A chiral sodium lanthanum sulfate for second-order nonlinear optics and proton conduction

Abstract

Chiral metal sulfates have demonstrated potential applications in various areas such as ferroelectricity and nonlinear optics (NLO) due to their non-centrosymmetric structural features. However, the synthesis of chiral metal sulfates remains a formidable challenge, as tuning the polarizability and anisotropy of the highly symmetric tetrahedral sulfate group is particularly difficult. In this context, we have rationally synthesized a chiral sodium lanthanum sulfate, NaLa(SO₄)₂(H₂O), through the combination of alkali and rare-earth cations. The compound exhibits NLO response with a short absorption cutoff edge (<192 nm). Theoretical calculations suggest that the NLO response mainly originates from the synergistic cooperation of [LaO₉] polyhedra and [SO₄] tetrahedra.
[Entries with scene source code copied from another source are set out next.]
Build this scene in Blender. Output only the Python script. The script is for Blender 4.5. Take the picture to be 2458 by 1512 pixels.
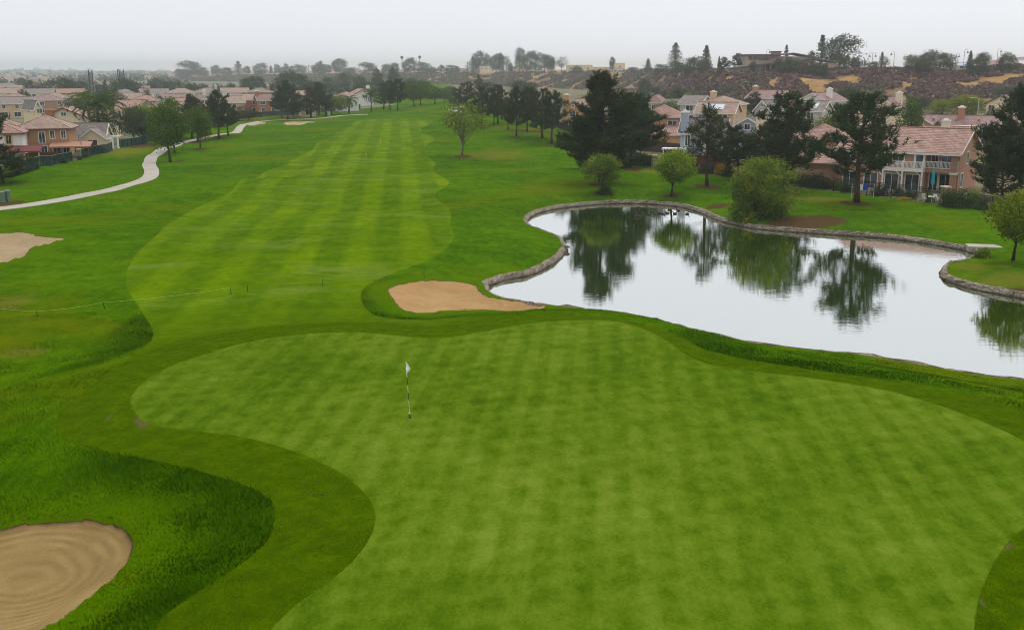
import bpy, math, random
import numpy as np
from mathutils import Vector, Matrix
R = math.radians
random.seed(7); rng = np.random.default_rng(7)
sc = bpy.context.scene
COL = sc.collection
for o in list(bpy.data.objects): bpy.data.objects.remove(o)

# ---------------------------------------------------------------- camera
F, CX, CY, CAMZ = 2500.0, 1229.0, 756.0, 16.0
PITCH = math.atan(591.0 / F)
cp, sp = math.cos(PITCH), math.sin(PITCH)
cam = bpy.data.cameras.new("camera"); camo = bpy.data.objects.new("camera", cam); COL.objects.link(camo)
camo.location = (0, 0, CAMZ); camo.rotation_euler = (math.pi / 2 - PITCH, 0, 0)
cam.sensor_fit = 'HORIZONTAL'; cam.sensor_width = 36; cam.lens = 36 * F / 2458
cam.clip_start = 0.5; cam.clip_end = 20000
sc.camera = camo

def pdir(x, y):
    a, b = (x - CX) / F, (CY - y) / F
    return np.array([a, b * sp + cp, b * cp - sp])
def px_plane(x, y, z):
    d = pdir(x, y); t = (z - CAMZ) / d[2]
    return d[0] * t, d[1] * t
def px_x(x, Y, z=0.0):                      # world X seen at column x for a point at (Y, z)
    return (x - CX) / F * (Y * cp + (CAMZ - z) * sp)
def row_z(y, Y):                            # world z seen at row y, distance Y
    b = (CY - y) / F
    return CAMZ + Y * (b * cp - sp) / (b * sp + cp)
def mpp(Y, z=0.0):                          # metres per photo pixel at distance Y
    return (Y * cp + (CAMZ - z) * sp) / F

def sm(a, b, v):
    t = np.clip((np.asarray(v, float) - a) / (b - a), 0, 1)
    return t * t * (3 - 2 * t)
def lin(c):
    return tuple(((v / 255 + .055) / 1.055) ** 2.4 if v > 10 else v / 255 / 12.92 for v in c)

# ---------------------------------------------------------------- objects
def tag(o, label=None, cat=None, group=None, kind=None):
    if label: o['label'] = label
    if cat: o['category'] = cat
    if group: o['group'] = group
    if kind: o['kind'] = kind
    return o
def empty(name, loc=(0, 0, 0), rz=0.0, label=None, cat=None, group=None):
    o = bpy.data.objects.new(name, None); COL.objects.link(o)
    o.location = loc; o.rotation_euler = (0, 0, rz)
    o.empty_display_size = .2
    return tag(o, label, cat, group)
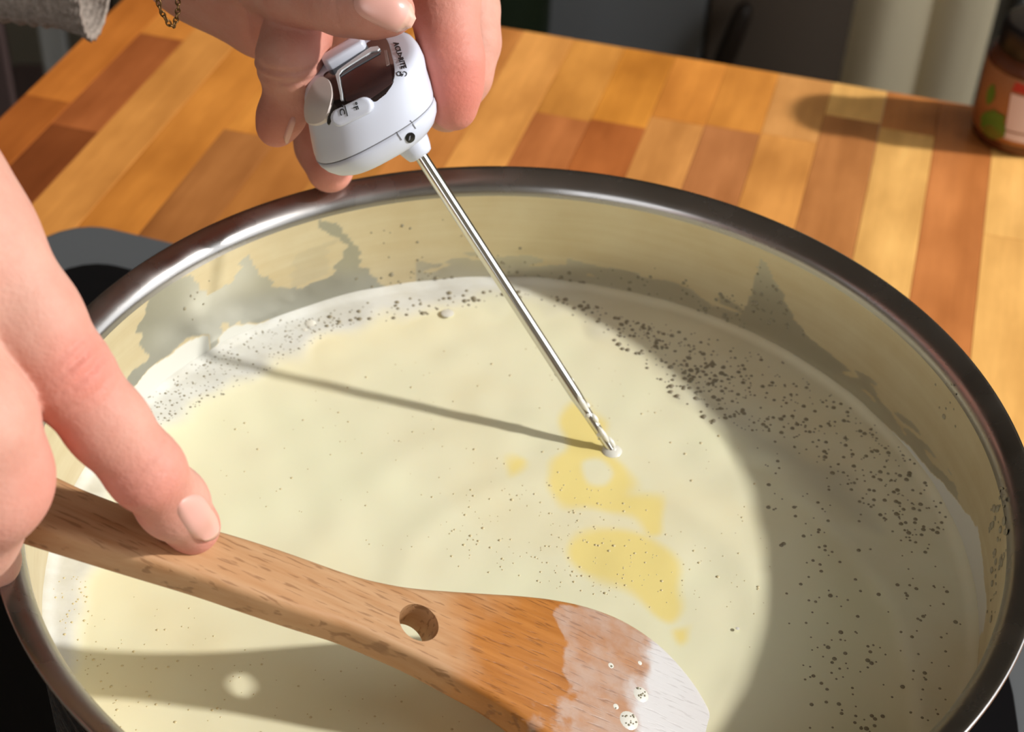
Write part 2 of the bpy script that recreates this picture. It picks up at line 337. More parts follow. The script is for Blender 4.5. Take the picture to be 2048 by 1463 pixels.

Furthermore, NaLa(SO₄)₂(H₂O) may potentially achieve birefringence phase matching, as predicated by high birefringence (0.13 @ 1064 nm) in theoretical calculations. Additionally, NaLa(SO₄)₂(H₂O) shows a high proton conductivity of 3.22 × 10⁻³ S cm⁻¹ under 85 °C and 98% relative humidity. The complementary cation strategy of this work offers a new paradigm for the controllable synthesis of chiral metal sulfates and development of functional materials.